- [Aim of the task]
Beneath this instruction is a block of data; output from it exactly the lines that run from the one containing "by 1033 pixels." through the one containing "m.build('roof_unit', sign_white, t)", inclusive.

- [Dataset records]
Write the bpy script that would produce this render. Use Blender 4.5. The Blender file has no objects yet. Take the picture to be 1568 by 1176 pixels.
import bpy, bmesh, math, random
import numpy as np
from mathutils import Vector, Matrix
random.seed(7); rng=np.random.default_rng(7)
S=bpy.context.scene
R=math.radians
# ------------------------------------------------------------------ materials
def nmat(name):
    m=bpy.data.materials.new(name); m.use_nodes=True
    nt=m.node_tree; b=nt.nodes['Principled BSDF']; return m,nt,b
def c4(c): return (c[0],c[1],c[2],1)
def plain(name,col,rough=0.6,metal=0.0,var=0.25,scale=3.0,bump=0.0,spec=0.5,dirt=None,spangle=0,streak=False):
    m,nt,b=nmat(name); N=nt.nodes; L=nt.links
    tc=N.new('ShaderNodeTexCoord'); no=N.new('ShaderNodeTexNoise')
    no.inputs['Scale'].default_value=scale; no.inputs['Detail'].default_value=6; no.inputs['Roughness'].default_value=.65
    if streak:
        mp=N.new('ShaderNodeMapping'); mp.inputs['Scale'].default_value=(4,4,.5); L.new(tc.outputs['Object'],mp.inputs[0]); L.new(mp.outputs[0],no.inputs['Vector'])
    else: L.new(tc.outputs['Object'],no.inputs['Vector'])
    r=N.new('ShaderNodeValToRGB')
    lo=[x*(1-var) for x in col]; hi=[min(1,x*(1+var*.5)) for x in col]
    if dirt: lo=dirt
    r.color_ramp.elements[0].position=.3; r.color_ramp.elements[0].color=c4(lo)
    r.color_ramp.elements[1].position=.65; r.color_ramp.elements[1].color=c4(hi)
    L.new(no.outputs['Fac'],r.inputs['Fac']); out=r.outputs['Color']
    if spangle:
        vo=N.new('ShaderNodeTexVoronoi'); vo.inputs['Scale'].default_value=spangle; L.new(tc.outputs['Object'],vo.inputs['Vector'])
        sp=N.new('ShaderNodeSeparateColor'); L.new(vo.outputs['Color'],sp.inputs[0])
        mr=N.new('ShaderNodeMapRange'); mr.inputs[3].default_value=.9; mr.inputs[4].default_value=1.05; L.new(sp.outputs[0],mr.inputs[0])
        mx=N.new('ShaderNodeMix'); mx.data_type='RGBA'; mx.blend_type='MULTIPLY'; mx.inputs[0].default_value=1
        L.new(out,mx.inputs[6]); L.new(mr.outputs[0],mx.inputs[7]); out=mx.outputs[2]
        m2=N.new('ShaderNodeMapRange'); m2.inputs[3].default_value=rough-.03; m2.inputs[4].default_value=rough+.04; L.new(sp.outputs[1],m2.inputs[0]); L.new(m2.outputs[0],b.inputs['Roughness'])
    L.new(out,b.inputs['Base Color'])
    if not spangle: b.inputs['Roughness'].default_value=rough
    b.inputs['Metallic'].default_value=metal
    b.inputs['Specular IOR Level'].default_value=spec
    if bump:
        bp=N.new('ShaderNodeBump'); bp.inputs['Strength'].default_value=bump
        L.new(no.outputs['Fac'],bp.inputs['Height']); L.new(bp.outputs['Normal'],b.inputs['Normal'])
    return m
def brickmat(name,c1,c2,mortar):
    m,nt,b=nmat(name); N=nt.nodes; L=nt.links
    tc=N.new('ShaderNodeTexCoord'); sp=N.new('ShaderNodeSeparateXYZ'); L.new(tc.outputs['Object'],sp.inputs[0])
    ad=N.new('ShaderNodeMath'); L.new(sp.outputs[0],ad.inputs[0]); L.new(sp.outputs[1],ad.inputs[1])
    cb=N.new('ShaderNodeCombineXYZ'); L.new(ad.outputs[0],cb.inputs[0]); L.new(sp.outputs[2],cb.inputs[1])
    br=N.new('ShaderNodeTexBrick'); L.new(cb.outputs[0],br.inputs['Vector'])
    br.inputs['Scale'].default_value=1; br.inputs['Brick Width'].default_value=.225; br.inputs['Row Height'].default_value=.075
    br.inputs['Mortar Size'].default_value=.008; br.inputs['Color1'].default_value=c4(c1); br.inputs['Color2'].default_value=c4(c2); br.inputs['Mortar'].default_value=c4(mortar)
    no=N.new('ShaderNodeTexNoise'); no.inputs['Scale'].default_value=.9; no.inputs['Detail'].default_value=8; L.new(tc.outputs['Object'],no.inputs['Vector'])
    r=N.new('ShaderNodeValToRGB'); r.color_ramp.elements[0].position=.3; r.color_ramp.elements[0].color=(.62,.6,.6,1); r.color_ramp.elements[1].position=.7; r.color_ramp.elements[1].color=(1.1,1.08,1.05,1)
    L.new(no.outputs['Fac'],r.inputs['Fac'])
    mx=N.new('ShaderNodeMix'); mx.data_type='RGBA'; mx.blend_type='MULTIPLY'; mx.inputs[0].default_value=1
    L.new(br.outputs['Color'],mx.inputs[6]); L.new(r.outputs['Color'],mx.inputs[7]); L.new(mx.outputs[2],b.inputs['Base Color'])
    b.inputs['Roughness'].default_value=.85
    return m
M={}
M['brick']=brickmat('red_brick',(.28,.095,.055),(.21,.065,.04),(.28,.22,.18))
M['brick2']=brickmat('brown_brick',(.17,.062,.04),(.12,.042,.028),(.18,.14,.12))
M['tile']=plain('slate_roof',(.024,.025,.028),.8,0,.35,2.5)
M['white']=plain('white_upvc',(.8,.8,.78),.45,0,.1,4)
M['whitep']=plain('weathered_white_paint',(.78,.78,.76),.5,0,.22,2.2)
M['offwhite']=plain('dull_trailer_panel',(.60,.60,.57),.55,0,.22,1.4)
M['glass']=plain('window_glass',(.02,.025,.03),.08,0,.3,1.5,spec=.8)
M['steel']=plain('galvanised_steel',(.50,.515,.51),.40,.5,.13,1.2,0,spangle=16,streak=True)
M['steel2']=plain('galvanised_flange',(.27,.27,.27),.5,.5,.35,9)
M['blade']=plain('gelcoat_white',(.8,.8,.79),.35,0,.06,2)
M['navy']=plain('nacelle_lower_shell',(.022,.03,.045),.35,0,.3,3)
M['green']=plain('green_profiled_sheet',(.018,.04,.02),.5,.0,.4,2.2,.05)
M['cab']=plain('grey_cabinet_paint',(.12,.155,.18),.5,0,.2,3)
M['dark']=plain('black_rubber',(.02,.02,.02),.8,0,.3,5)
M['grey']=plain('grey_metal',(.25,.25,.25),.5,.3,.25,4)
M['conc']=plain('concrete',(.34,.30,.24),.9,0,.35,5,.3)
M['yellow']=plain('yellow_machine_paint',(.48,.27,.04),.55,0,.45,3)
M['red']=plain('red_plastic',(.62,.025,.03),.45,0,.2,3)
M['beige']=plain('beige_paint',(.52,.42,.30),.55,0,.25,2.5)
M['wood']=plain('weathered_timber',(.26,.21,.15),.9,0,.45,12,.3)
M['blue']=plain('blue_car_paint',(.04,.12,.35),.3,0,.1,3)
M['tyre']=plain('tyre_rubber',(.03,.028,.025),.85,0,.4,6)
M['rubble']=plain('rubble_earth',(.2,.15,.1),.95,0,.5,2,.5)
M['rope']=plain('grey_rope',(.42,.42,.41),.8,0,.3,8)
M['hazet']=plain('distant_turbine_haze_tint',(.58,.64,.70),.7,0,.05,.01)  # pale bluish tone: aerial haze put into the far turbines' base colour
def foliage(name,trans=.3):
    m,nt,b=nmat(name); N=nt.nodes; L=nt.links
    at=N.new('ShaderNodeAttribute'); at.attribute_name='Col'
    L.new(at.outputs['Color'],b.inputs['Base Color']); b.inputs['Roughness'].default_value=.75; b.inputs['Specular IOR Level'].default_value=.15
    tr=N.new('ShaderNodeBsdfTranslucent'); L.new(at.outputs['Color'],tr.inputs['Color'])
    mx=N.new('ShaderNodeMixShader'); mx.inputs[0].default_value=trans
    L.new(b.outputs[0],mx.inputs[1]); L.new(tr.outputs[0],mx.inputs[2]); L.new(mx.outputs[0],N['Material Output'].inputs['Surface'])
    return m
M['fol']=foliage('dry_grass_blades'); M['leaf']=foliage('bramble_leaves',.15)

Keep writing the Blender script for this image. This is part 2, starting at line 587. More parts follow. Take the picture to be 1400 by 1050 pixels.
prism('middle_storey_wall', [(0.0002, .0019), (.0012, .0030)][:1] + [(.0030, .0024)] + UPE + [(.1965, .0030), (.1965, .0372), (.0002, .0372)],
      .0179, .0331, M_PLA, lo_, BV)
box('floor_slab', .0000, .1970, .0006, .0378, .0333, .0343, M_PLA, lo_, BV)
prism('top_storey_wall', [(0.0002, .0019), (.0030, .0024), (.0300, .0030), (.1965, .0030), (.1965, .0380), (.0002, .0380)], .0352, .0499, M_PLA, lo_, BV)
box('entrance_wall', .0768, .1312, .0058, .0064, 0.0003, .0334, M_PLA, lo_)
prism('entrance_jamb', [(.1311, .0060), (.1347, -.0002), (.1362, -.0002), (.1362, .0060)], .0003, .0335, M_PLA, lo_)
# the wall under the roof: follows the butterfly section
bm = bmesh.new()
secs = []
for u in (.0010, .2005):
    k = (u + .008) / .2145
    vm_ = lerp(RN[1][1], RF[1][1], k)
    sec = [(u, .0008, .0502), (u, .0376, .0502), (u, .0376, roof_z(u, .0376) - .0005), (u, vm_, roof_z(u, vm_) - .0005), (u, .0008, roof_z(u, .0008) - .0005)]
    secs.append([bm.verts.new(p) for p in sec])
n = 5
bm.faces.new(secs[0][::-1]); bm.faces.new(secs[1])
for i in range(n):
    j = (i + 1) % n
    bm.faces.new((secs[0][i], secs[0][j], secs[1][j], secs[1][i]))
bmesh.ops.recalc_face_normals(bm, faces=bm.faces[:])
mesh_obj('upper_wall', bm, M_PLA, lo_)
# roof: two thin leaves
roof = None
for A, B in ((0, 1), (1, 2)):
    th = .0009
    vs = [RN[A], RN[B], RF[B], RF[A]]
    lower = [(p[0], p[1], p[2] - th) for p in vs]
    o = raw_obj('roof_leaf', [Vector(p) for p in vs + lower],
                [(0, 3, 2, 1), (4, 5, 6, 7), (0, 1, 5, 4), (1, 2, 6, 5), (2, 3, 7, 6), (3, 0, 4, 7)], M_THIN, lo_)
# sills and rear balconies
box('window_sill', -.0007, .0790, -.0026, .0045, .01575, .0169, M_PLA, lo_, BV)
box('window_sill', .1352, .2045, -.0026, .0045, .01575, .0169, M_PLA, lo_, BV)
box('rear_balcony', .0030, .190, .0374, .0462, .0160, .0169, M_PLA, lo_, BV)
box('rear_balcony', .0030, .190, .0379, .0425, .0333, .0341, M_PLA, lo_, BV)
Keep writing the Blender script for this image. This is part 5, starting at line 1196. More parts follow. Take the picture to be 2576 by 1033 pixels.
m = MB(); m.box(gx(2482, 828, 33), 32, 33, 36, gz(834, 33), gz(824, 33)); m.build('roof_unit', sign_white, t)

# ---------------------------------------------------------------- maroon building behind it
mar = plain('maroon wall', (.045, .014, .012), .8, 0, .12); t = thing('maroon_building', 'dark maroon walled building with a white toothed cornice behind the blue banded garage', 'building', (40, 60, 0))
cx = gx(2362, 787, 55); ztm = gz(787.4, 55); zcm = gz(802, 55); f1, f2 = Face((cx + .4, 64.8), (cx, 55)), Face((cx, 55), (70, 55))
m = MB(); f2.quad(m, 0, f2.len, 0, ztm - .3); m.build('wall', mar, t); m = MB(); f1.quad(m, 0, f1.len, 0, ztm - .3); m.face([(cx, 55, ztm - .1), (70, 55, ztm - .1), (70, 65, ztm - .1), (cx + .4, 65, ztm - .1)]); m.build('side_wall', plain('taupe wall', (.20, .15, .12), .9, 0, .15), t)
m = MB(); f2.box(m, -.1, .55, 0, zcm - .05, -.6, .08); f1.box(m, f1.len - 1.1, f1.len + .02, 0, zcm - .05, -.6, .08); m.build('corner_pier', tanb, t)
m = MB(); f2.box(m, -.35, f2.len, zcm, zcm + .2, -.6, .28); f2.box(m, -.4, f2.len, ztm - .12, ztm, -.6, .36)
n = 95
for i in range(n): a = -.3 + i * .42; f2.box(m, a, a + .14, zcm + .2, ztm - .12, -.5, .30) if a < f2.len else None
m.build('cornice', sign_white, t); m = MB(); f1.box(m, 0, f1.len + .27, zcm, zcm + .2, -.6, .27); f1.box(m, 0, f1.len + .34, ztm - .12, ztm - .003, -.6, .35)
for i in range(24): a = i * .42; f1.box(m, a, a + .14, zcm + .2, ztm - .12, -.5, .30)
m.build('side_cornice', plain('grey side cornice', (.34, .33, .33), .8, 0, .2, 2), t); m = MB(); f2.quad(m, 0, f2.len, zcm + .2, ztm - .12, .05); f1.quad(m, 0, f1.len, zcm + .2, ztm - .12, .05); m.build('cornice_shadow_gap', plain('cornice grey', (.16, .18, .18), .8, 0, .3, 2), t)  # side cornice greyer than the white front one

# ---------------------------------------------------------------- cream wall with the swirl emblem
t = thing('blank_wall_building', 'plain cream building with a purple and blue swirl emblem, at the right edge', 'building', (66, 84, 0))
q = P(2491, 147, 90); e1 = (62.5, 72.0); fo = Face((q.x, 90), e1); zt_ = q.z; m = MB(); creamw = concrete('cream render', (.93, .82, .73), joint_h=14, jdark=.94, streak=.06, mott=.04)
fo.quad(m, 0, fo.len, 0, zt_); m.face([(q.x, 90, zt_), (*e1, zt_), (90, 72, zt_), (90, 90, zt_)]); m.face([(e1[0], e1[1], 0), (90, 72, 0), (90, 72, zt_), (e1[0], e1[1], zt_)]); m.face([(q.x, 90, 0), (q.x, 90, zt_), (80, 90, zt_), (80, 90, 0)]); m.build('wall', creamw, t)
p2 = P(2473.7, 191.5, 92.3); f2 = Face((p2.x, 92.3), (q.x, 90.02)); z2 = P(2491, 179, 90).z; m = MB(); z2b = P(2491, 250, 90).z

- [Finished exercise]
Keep writing the Blender script for this image. This is part 5, starting at line 1196. More parts follow. Take the picture to be 2576 by 1033 pixels.
m = MB(); m.box(gx(2482, 828, 33), 32, 33, 36, gz(834, 33), gz(824, 33)); m.build('roof_unit', sign_white, t)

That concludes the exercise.